A new report from 404 Media that cites documents leaked to its reporters reveals "Active Listening" software that, unsurprisingly, uses a form of artificial intelligence to "capture real-time intent data by listening to our conversations". The leaked documents cite a pitch deck from Cox Media Group (CMG), a TV and radio giant that is one of Facebook's alleged marketing partners.

Read more: Facebook partner admits smartphone microphones listen to people talk to serve better ads

The pitch deck showcases how CMG uses its "Active Listening" software to capture voice data from a smartphone device that can then be paired with behavioral data on the individual to further hone the targeted advertisements. Notably, CMG stated that Amazon, Facebook, and Google are clients of this "Active Listening" software, and following the publishing of the report from 404 Media, Google has removed CMG from its Partner Program list.

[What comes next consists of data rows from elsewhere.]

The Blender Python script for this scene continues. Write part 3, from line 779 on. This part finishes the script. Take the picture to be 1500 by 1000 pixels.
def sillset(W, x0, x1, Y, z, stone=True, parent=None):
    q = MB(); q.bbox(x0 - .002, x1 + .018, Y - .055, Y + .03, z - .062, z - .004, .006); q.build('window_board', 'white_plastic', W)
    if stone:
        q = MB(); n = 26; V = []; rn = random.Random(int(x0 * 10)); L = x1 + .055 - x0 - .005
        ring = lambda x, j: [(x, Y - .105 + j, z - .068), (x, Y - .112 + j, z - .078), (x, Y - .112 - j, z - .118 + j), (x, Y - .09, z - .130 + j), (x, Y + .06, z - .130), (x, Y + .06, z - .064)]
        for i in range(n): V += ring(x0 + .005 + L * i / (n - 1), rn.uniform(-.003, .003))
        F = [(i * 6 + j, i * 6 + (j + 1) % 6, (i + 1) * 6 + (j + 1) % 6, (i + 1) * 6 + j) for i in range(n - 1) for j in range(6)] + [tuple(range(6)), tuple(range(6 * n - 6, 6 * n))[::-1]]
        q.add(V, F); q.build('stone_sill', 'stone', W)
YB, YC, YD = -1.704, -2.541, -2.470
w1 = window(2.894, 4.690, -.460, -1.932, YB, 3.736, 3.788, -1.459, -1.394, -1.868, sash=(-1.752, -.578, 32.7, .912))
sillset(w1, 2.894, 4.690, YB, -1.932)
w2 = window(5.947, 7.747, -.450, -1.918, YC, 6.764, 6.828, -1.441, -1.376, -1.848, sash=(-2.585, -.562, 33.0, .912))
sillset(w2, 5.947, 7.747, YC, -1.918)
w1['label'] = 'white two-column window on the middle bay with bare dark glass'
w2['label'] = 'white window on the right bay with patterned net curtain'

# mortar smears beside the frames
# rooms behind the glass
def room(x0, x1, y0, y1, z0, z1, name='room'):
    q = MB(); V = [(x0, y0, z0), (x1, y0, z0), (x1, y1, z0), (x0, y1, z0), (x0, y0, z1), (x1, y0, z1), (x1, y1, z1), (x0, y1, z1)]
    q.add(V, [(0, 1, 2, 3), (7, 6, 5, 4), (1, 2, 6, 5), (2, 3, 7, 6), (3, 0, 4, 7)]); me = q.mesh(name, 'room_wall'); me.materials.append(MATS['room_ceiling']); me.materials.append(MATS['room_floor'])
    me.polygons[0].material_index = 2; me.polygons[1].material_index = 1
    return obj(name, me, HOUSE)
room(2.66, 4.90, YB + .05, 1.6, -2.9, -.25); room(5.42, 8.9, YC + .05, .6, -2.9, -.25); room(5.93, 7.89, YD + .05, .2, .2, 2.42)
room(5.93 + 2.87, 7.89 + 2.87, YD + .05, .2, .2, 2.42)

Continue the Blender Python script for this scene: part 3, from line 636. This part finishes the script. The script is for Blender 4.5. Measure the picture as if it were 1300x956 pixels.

This removal then caused Meta to begin reviewing CMG's partnership with the platform to see if it has violated any of its terms of service.

"We know what you're thinking. Is this even legal? It is legal for phones and devices to listen to you. When a new app download or update prompts consumers with a multi-page term of use agreement somewhere in the fine print, Active Listening is often included," reads a now-deleted Cox blog post from November 2023

Read more: Facebook partner admits smartphone microphones listen to people talk to serve better ads
 
It's nothing new now. Facebook, Google etc know more about you than your closest kin.

Governments love this shit. Spying and collecting data on us has never been so easy. Orwell under estimated his idea of the future but what do I know? I am from the tin foil brigade.
 
It's nothing new now. Facebook, Google etc know more about you than your closest kin.

Governments love this shit. Spying and collecting data on us has never been so easy. Orwell under estimated his idea of the future but what do I know? I am from the tin foil brigade.
My favourite is the data they get from sleep, from mere walking to the shops. Now, There’s few corners of the human that is free from money being made. But they wear converses to the office and never suits so all good.